Любопытен пример, приводимый В.В.Колесовым, считающим, что «культурные термины» в восприятии русского человека отражали определенную идеологию и духовность. «Скажем, термины совесть и сознание, - полагает, он, - одинаково восходят к греческому слову συνειδος, но совесть – это калька с греческого слова, а сознание – калька с восходящего к греческому же латинского conscientia. Этот пример, - продолжает далее ученый, - показывает многовековое соревнование латинской и греческой идеи, в конечном счете воплощавшей определенную ментальность. Русским была близка окончательно сформулированная к XVII веку идея «совести», попытки ее заменить «сознательностью» кончаются весьма печально, поскольку в народном сознании лежит представление о душевном (логосе), а не о рассудочном (рацио)» [там же: 115-116].

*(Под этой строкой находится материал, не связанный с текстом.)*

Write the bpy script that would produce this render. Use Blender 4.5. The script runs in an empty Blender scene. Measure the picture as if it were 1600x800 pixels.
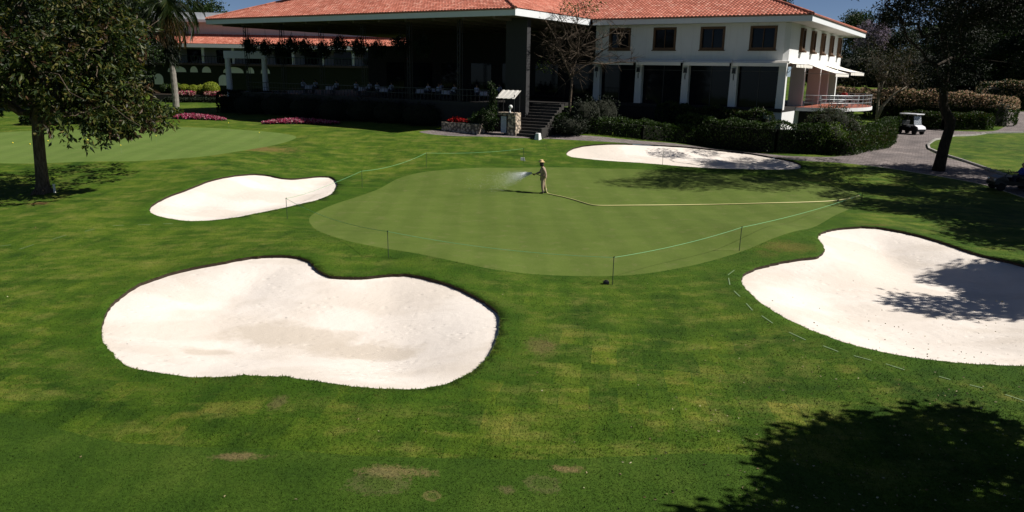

В северной культуре западный быт и «сознание новой культуры» не прижились. Отторжение, протест, как правило сводились, к личному восприятию события, имевшему локальный характер. Но все же проникновение элементов гражданской жизни, ее «упорядочение» и введение в рамки «прикладной» культуры имело и обратную сторону: стихийность поведения русского человека, вековые нормы христианского общежития, страх перед судом Божьим заменялись сознательным подчинением установкам и правилам новой ментальной среды. Какое влияние все эти действия оказали на социум монастырской культуры и формирование личностных взаимоотношений духовной и светской сторон, предстоит еще выяснить, но в самой религиозной сфере участились случаи неповиновения церковной власти, бывшей ранее единовластным правителем. Столкновения служителей культа в чем-то напоминают конфронтацию служителей культуры. Даже строгая церковная иерархия, обозначившая модель поведения, претерпевает некоторую ломку. В наших рукописях нередки примеры «продерзостей» внутри монастырского сообщества, где за завесой церковного благочиния возникают этнотипы, нарушающие схему христианской жизни. Эти своего рода отклонения от общепринятого и есть проявление личности. Ср.: «…Иванъ … говорил архимандриту невежливо з бол’шимъ шумомъ и з дерзостноj … j то ево невЪжство слышели…» [Кр. Он. м-рь 1195: 9: 255: 1].